Ms. Meng, who is out on bail and living in a $13.7-million Vancouver home, can fight her extradition order with appeals that could play out for years.

Mr. Barton travelled to Washington in April to enlist U.S. assistance in freeing Mr. Spavor and Mr. Kovrig. But Mr. Saint-Jacques said the U.S. does not appear “to be a in a mood to compromise” with China.

The abrupt revision to Mr. Schellenberg’s sentence in early 2019 and the seizures of Mr. Spavor and Mr. Kovrig in late 2018 have drawn protests from Canada. Robert Oliphant, a parliamentary secretary to the Minister of Foreign Affairs, has called the arrests of Mr. Kovrig and Mr. Spavor “targeted abductions.”

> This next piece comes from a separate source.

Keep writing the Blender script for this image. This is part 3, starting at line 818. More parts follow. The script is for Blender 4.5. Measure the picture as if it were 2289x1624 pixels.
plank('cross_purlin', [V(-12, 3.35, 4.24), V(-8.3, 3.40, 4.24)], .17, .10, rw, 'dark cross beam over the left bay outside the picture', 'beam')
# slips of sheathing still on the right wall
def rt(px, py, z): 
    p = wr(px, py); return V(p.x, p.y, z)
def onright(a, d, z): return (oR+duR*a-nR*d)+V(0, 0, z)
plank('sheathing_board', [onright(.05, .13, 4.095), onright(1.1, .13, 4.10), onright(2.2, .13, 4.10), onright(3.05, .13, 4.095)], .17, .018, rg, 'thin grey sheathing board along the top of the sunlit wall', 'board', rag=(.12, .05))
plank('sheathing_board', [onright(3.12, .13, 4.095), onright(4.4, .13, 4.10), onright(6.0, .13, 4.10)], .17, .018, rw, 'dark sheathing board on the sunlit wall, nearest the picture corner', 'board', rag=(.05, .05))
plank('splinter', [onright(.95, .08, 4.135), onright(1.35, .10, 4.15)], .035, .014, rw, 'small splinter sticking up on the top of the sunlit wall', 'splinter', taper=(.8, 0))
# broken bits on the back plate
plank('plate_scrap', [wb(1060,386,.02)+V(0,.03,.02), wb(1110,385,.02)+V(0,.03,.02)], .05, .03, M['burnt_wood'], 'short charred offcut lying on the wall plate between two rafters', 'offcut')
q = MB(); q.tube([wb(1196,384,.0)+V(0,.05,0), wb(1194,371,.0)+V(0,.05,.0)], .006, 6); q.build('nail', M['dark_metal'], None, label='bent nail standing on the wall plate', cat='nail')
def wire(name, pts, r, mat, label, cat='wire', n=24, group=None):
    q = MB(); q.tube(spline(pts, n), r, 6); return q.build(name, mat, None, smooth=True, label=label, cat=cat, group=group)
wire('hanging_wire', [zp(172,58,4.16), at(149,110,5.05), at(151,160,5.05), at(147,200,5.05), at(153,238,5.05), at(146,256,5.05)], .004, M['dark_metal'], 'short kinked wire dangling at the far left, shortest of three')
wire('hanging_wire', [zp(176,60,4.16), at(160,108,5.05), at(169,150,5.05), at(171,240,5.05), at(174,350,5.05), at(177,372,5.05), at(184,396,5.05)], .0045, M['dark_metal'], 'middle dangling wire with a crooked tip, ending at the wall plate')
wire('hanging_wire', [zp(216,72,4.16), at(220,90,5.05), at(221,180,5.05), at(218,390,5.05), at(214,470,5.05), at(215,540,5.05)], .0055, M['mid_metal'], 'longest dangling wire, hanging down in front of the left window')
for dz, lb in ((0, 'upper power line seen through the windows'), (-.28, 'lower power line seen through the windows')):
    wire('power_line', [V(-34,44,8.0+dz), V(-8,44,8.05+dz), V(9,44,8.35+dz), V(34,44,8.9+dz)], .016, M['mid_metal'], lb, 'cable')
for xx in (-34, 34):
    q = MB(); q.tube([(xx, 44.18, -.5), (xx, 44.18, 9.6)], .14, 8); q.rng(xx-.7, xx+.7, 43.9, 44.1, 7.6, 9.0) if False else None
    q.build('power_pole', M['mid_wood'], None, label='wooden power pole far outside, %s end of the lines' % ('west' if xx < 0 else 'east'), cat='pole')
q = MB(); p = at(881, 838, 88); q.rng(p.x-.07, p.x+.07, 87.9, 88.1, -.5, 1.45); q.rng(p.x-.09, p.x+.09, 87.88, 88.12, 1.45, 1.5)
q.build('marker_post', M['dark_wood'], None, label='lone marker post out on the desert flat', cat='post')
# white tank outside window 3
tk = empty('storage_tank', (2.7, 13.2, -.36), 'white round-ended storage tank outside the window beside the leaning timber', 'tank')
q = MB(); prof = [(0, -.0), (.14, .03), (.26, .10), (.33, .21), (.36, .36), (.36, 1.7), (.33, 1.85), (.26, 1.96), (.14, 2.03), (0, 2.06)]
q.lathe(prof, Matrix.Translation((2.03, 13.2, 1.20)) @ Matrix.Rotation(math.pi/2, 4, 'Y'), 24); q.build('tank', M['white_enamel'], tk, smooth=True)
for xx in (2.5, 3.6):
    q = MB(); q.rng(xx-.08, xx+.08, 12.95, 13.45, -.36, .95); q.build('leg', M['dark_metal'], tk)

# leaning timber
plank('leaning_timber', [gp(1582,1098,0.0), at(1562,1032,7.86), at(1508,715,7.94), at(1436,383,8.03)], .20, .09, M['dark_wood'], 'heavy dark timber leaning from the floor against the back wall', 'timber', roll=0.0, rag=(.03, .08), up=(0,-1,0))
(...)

China’s conduct has drawn criticism from many Western countries. On Tuesday, Mr. O’Toole reminded China that all eyes will be on the Spavor verdict. “The Chinese Communist Party needs to know that the world is watching,” he said.

Mr. O’Toole said he’s not sure that Canadian athletes will be safe if they travel to China in early 2022 for the Winter Olympic Games, which are taking place in Beijing.

“Canadians just enjoyed celebrating the amazing achievements of our athletes in Tokyo. I know how hard our athletes are training for Beijing, but we are approaching a point where it won’t be safe for Canadians – including Olympic athletes – to travel to China. The outcomes of the Spavor and Kovrig cases will help us answer that question,” Mr. O’Toole said.

Foreign Affairs Minister Marc Garneau on Tuesday denounced the Chinese decision against Mr. Schellenberg, saying the death sentence was “arbitrary” and “cruel and inhumane punishment.”

The Chinese embassy in Canada, in an unsigned statement posted on its website Tuesday, said it strongly condemned Mr. Garneau’s comments, suggesting the Canadian government had no grounds to make “irresponsible remarks” on Chinese court decisions.

“China will never allow drug dealers from any country to harm or poison the Chinese people. The law is not a trifle,” the embassy said. “China requires Canada to earnestly respect China’s judicial sovereignty, be cautious in words and deeds, and stop making any irresponsible remarks to avoid self-humiliation.